* _Direction_
Could you write out the records below exactly as they appear, leaving out any pictures?

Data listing
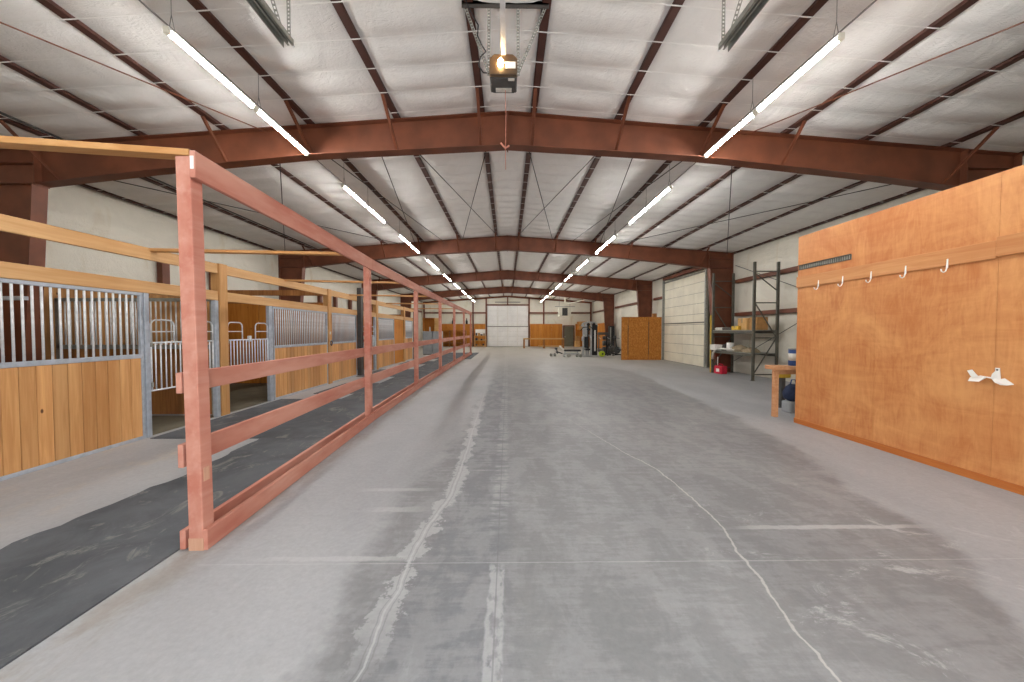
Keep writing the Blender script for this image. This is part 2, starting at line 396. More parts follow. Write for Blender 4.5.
def wall_side(name, s, gaps=()):
    m = MB(); r = random.Random(5 if s < 0 else 9); ys = []; yy = FY
    while yy < BY: ys.append(yy); yy += .19
    ys.append(BY)
    zs = [0, .3, .7, 1.1, 1.5, 1.85, 2.1, 2.2, 2.35, 2.6, 2.9, 3.15, 3.38, 3.5, 3.62, 3.8, 4.05, 4.3, 4.5, 4.68]
    girt = (2.22, 3.52)
    for yy in ys:
        ph = yy / 1.22; fr = ph - math.floor(ph)
        for z in zs:
            near = min([abs(z - g) for g in girt] + [z, abs(4.66 - z)])
            b = .085 * min(1, near / .4) * (.5 + .5 * math.sin(math.pi * fr) ** .5) + r.uniform(-.011, .011) + .014 * math.sin(yy * 3.1 + z * 2)
            m.v.append((s * (BX - b), yy, z))
    n = len(zs)
    for i in range(len(ys) - 1):
        for k in range(n - 1): q = i * n + k; m.f.append((q, q + 1, q + 1 + n, q + n))
    m.v.reverse() if False else None
    o = struct(m.build(name, 'wallliner', None, 0, True))
    k = MB(); k.box(s * BX + (.02 if s > 0 else -.08), s * BX + (.08 if s > 0 else -.02), FY - .1, BY + .1, 0, 4.8); k.build('outer_sheet', 'roofdark', o)
    return o
wall_side('wall_left', -1); wall_side('wall_right', 1)
def gable(name, y, t, dx, dz):
    m = MB()
    m.prism([(-BX, 0), (-dx, 0), (-dx, zc(dx) + .2), (-BX, zc(BX) + .2)], 'y', y, y + t)
    m.prism([(BX, 0), (dx, 0), (dx, zc(dx) + .2), (BX, zc(BX) + .2)], 'y', y, y + t)
    m.prism([(-dx, dz), (dx, dz), (dx, zc(dx) + .2), (0, zc(0) + .2), (-dx, zc(dx) + .2)], 'y', y, y + t)
    return struct(m.build(name, 'wallliner'))
gable('wall_back', BY, .12, 2.09, 4.19)
gable('wall_front', FY - .15, .15, 2.15, 4.2)

# far sectional door
d = struct(thing('door_1', 'white sectional door in the far end wall', 'door', (0, BY - .04, 0)))
m = MB()
for i in range(8): m.box(-2.1, 2.1, -.03, .03, .02 + i * .522, .02 + i * .522 + .515)
m.build('panel', 'doorwhite', d, .006)
m = MB(); m.box(-2.1, 2.1, .02, .16, 0, 4.25); m.build('backing', 'doorline', d)
m = MB()
for x in (-1.02, 0, 1.0): m.box(x - .05, x + .05, -.055, -.03, .05, 4.15)
m.build('reflection_strip', 'white', d)  # raised white strips stand in for bright reflections on the door
m = MB(); m.box(-2.1, 2.1, -.06, -.031, 2.03, 2.09); m.build('strut', 'doorline', d)
# side sectional door
d = struct(thing('door_2', 'cream sectional door in the side wall', 'door', (8.64, 17.63, 0)))
m = MB(); H8 = 4.25 / 9
for i in range(9):
    for j in range(4): m.box(-.03, .02, -2.08 + j * 1.04, -2.08 + (j + 1) * 1.04 - .018, .02 + i * H8, .02 + (i + 1) * H8 - .016)
m.build('panel', 'doorcream', d, .004)
m = MB(); m.box(.0, .03, -2.09, 2.09, 0, 4.26); m.build('backing', 'doorline', d)
m = MB(); m.box(-.07, -.031, -2.08, 2.08, 1.96, 2.01); m.box(-.06, -.031, -2.08, 2.08, 4.18, 4.25); m.build('strut', 'doorline', d)
m = MB()
for s in (-1, 1): m.box(-.12, .0, s * 2.14 - .04, s * 2.14 + .04, 0, 4.35)
m.build('track', 'galvdark', d)
m = MB(); m.box(-.1, .05, -2.2, 2.2, 4.36, 4.5); m.box(-.04, .05, -.1, .1, 4.5, 4.62); m.build('header', 'steel', d)
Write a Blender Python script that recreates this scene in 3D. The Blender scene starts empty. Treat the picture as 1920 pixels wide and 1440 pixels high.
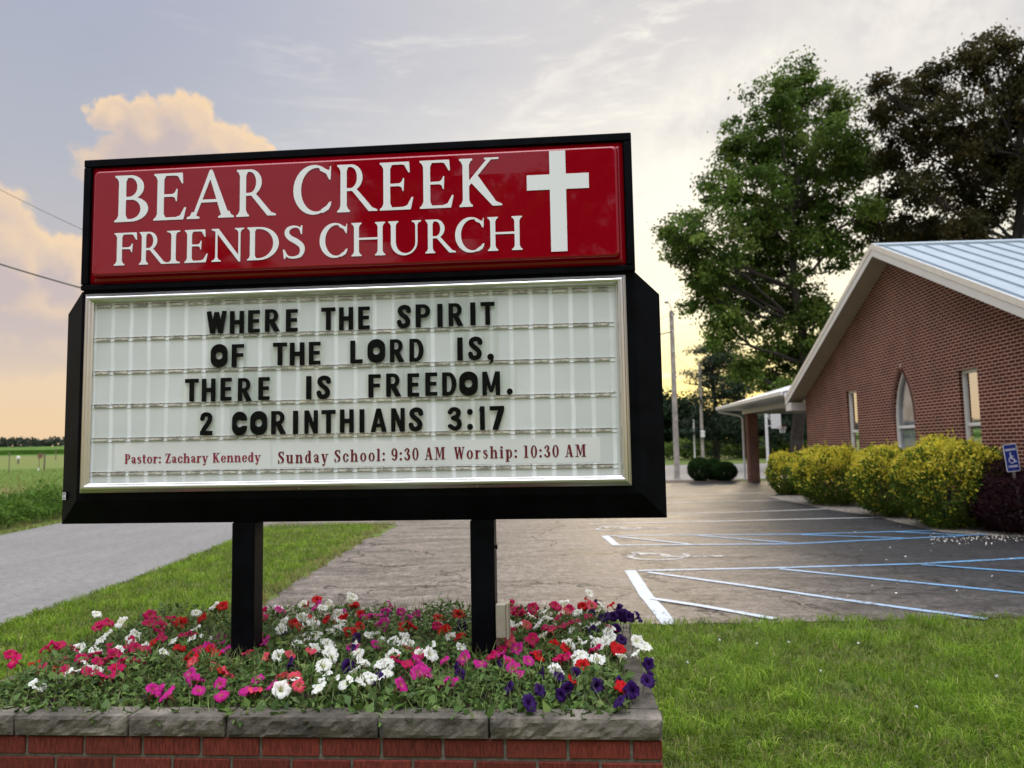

* _Answer_
Keep writing the Blender script for this image. This is part 2, starting at line 396. More parts follow. Write for Blender 4.5.
def wall_side(name, s, gaps=()):
    m = MB(); r = random.Random(5 if s < 0 else 9); ys = []; yy = FY
    while yy < BY: ys.append(yy); yy += .19
    ys.append(BY)
    zs = [0, .3, .7, 1.1, 1.5, 1.85, 2.1, 2.2, 2.35, 2.6, 2.9, 3.15, 3.38, 3.5, 3.62, 3.8, 4.05, 4.3, 4.5, 4.68]
    girt = (2.22, 3.52)
    for yy in ys:
        ph = yy / 1.22; fr = ph - math.floor(ph)
        for z in zs:
            near = min([abs(z - g) for g in girt] + [z, abs(4.66 - z)])
            b = .085 * min(1, near / .4) * (.5 + .5 * math.sin(math.pi * fr) ** .5) + r.uniform(-.011, .011) + .014 * math.sin(yy * 3.1 + z * 2)
            m.v.append((s * (BX - b), yy, z))
    n = len(zs)
    for i in range(len(ys) - 1):
        for k in range(n - 1): q = i * n + k; m.f.append((q, q + 1, q + 1 + n, q + n))
    m.v.reverse() if False else None
    o = struct(m.build(name, 'wallliner', None, 0, True))
    k = MB(); k.box(s * BX + (.02 if s > 0 else -.08), s * BX + (.08 if s > 0 else -.02), FY - .1, BY + .1, 0, 4.8); k.build('outer_sheet', 'roofdark', o)
    return o
wall_side('wall_left', -1); wall_side('wall_right', 1)
def gable(name, y, t, dx, dz):
    m = MB()
    m.prism([(-BX, 0), (-dx, 0), (-dx, zc(dx) + .2), (-BX, zc(BX) + .2)], 'y', y, y + t)
    m.prism([(BX, 0), (dx, 0), (dx, zc(dx) + .2), (BX, zc(BX) + .2)], 'y', y, y + t)
    m.prism([(-dx, dz), (dx, dz), (dx, zc(dx) + .2), (0, zc(0) + .2), (-dx, zc(dx) + .2)], 'y', y, y + t)
    return struct(m.build(name, 'wallliner'))
gable('wall_back', BY, .12, 2.09, 4.19)
gable('wall_front', FY - .15, .15, 2.15, 4.2)

# far sectional door
d = struct(thing('door_1', 'white sectional door in the far end wall', 'door', (0, BY - .04, 0)))
m = MB()
for i in range(8): m.box(-2.1, 2.1, -.03, .03, .02 + i * .522, .02 + i * .522 + .515)
m.build('panel', 'doorwhite', d, .006)
m = MB(); m.box(-2.1, 2.1, .02, .16, 0, 4.25); m.build('backing', 'doorline', d)
m = MB()
for x in (-1.02, 0, 1.0): m.box(x - .05, x + .05, -.055, -.03, .05, 4.15)
m.build('reflection_strip', 'white', d)  # raised white strips stand in for bright reflections on the door
m = MB(); m.box(-2.1, 2.1, -.06, -.031, 2.03, 2.09); m.build('strut', 'doorline', d)
# side sectional door
d = struct(thing('door_2', 'cream sectional door in the side wall', 'door', (8.64, 17.63, 0)))
m = MB(); H8 = 4.25 / 9
for i in range(9):
    for j in range(4): m.box(-.03, .02, -2.08 + j * 1.04, -2.08 + (j + 1) * 1.04 - .018, .02 + i * H8, .02 + (i + 1) * H8 - .016)
m.build('panel', 'doorcream', d, .004)
m = MB(); m.box(.0, .03, -2.09, 2.09, 0, 4.26); m.build('backing', 'doorline', d)
m = MB(); m.box(-.07, -.031, -2.08, 2.08, 1.96, 2.01); m.box(-.06, -.031, -2.08, 2.08, 4.18, 4.25); m.build('strut', 'doorline', d)
m = MB()
for s in (-1, 1): m.box(-.12, .0, s * 2.14 - .04, s * 2.14 + .04, 0, 4.35)
m.build('track', 'galvdark', d)
m = MB(); m.box(-.1, .05, -2.2, 2.2, 4.36, 4.5); m.box(-.04, .05, -.1, .1, 4.5, 4.62); m.build('header', 'steel', d)
Write a Blender Python script that recreates this scene in 3D. The Blender scene starts empty. Treat the picture as 1920 pixels wide and 1440 pixels high.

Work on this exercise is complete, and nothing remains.